- _PROBLEM TO WORK ON_:
Give the listing again in full, exactly as written.

- _INFORMATION SHOWN_:

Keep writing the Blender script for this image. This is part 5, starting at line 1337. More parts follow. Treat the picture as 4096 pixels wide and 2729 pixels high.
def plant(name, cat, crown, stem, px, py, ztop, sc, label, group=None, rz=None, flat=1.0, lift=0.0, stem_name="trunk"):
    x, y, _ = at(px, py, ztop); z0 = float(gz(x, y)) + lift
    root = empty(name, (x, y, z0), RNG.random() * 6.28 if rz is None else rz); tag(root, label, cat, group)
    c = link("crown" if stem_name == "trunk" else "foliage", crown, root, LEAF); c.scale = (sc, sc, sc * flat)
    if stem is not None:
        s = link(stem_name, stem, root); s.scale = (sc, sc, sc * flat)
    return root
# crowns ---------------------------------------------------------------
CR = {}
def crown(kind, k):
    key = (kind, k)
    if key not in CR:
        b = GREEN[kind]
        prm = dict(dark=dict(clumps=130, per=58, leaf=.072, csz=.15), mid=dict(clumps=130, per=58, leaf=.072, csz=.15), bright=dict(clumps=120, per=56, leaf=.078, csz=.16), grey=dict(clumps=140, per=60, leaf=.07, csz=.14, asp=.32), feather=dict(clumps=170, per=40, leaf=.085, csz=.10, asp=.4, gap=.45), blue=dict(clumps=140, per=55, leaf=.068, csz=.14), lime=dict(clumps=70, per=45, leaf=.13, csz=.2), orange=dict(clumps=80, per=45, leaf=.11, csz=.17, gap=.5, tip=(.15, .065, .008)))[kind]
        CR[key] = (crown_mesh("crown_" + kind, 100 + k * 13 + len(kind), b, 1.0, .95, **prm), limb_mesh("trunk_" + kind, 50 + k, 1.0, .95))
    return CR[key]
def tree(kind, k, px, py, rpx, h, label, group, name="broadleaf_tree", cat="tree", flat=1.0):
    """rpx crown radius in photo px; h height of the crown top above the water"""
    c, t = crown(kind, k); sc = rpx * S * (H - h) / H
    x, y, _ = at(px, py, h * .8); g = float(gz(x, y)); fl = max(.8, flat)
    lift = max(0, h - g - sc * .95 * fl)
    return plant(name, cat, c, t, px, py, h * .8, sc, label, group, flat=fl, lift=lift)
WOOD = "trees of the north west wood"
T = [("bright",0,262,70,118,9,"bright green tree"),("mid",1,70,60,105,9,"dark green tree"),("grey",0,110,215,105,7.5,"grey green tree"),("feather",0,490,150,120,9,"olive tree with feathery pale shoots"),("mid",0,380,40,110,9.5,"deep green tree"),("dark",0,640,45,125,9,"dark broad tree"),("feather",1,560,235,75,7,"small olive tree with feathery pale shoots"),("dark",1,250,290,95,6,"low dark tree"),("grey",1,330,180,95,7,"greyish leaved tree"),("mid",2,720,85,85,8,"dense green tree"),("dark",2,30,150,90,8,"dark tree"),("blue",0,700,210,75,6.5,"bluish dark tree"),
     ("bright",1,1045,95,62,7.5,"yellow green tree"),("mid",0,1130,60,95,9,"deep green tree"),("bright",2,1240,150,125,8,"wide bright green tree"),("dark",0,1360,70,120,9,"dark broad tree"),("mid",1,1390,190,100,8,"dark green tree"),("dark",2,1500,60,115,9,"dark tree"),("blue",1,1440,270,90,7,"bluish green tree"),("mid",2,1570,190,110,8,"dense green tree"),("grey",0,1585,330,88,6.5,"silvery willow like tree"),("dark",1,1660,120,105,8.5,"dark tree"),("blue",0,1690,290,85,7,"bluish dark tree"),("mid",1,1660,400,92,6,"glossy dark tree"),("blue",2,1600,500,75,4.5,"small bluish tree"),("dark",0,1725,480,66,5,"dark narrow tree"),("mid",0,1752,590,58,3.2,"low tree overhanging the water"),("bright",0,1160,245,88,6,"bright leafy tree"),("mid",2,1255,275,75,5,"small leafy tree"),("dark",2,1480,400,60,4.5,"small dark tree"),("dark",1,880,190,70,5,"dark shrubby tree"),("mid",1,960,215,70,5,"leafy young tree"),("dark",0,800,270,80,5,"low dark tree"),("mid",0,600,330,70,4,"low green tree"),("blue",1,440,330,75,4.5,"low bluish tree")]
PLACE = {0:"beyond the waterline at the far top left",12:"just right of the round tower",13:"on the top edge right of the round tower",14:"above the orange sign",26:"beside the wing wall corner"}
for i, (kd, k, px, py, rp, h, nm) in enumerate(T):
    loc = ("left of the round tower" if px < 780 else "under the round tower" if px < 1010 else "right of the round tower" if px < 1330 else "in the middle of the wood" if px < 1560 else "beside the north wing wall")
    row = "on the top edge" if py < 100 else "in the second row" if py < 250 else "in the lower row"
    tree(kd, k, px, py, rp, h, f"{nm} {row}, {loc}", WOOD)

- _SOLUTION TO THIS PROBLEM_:
Keep writing the Blender script for this image. This is part 5, starting at line 1337. More parts follow. Treat the picture as 4096 pixels wide and 2729 pixels high.
def plant(name, cat, crown, stem, px, py, ztop, sc, label, group=None, rz=None, flat=1.0, lift=0.0, stem_name="trunk"):
    x, y, _ = at(px, py, ztop); z0 = float(gz(x, y)) + lift
    root = empty(name, (x, y, z0), RNG.random() * 6.28 if rz is None else rz); tag(root, label, cat, group)
    c = link("crown" if stem_name == "trunk" else "foliage", crown, root, LEAF); c.scale = (sc, sc, sc * flat)
    if stem is not None:
        s = link(stem_name, stem, root); s.scale = (sc, sc, sc * flat)
    return root
# crowns ---------------------------------------------------------------
CR = {}
def crown(kind, k):
    key = (kind, k)
    if key not in CR:
        b = GREEN[kind]
        prm = dict(dark=dict(clumps=130, per=58, leaf=.072, csz=.15), mid=dict(clumps=130, per=58, leaf=.072, csz=.15), bright=dict(clumps=120, per=56, leaf=.078, csz=.16), grey=dict(clumps=140, per=60, leaf=.07, csz=.14, asp=.32), feather=dict(clumps=170, per=40, leaf=.085, csz=.10, asp=.4, gap=.45), blue=dict(clumps=140, per=55, leaf=.068, csz=.14), lime=dict(clumps=70, per=45, leaf=.13, csz=.2), orange=dict(clumps=80, per=45, leaf=.11, csz=.17, gap=.5, tip=(.15, .065, .008)))[kind]
        CR[key] = (crown_mesh("crown_" + kind, 100 + k * 13 + len(kind), b, 1.0, .95, **prm), limb_mesh("trunk_" + kind, 50 + k, 1.0, .95))
    return CR[key]
def tree(kind, k, px, py, rpx, h, label, group, name="broadleaf_tree", cat="tree", flat=1.0):
    """rpx crown radius in photo px; h height of the crown top above the water"""
    c, t = crown(kind, k); sc = rpx * S * (H - h) / H
    x, y, _ = at(px, py, h * .8); g = float(gz(x, y)); fl = max(.8, flat)
    lift = max(0, h - g - sc * .95 * fl)
    return plant(name, cat, c, t, px, py, h * .8, sc, label, group, flat=fl, lift=lift)
WOOD = "trees of the north west wood"
T = [("bright",0,262,70,118,9,"bright green tree"),("mid",1,70,60,105,9,"dark green tree"),("grey",0,110,215,105,7.5,"grey green tree"),("feather",0,490,150,120,9,"olive tree with feathery pale shoots"),("mid",0,380,40,110,9.5,"deep green tree"),("dark",0,640,45,125,9,"dark broad tree"),("feather",1,560,235,75,7,"small olive tree with feathery pale shoots"),("dark",1,250,290,95,6,"low dark tree"),("grey",1,330,180,95,7,"greyish leaved tree"),("mid",2,720,85,85,8,"dense green tree"),("dark",2,30,150,90,8,"dark tree"),("blue",0,700,210,75,6.5,"bluish dark tree"),
     ("bright",1,1045,95,62,7.5,"yellow green tree"),("mid",0,1130,60,95,9,"deep green tree"),("bright",2,1240,150,125,8,"wide bright green tree"),("dark",0,1360,70,120,9,"dark broad tree"),("mid",1,1390,190,100,8,"dark green tree"),("dark",2,1500,60,115,9,"dark tree"),("blue",1,1440,270,90,7,"bluish green tree"),("mid",2,1570,190,110,8,"dense green tree"),("grey",0,1585,330,88,6.5,"silvery willow like tree"),("dark",1,1660,120,105,8.5,"dark tree"),("blue",0,1690,290,85,7,"bluish dark tree"),("mid",1,1660,400,92,6,"glossy dark tree"),("blue",2,1600,500,75,4.5,"small bluish tree"),("dark",0,1725,480,66,5,"dark narrow tree"),("mid",0,1752,590,58,3.2,"low tree overhanging the water"),("bright",0,1160,245,88,6,"bright leafy tree"),("mid",2,1255,275,75,5,"small leafy tree"),("dark",2,1480,400,60,4.5,"small dark tree"),("dark",1,880,190,70,5,"dark shrubby tree"),("mid",1,960,215,70,5,"leafy young tree"),("dark",0,800,270,80,5,"low dark tree"),("mid",0,600,330,70,4,"low green tree"),("blue",1,440,330,75,4.5,"low bluish tree")]
PLACE = {0:"beyond the waterline at the far top left",12:"just right of the round tower",13:"on the top edge right of the round tower",14:"above the orange sign",26:"beside the wing wall corner"}
for i, (kd, k, px, py, rp, h, nm) in enumerate(T):
    loc = ("left of the round tower" if px < 780 else "under the round tower" if px < 1010 else "right of the round tower" if px < 1330 else "in the middle of the wood" if px < 1560 else "beside the north wing wall")
    row = "on the top edge" if py < 100 else "in the second row" if py < 250 else "in the lower row"
    tree(kd, k, px, py, rp, h, f"{nm} {row}, {loc}", WOOD)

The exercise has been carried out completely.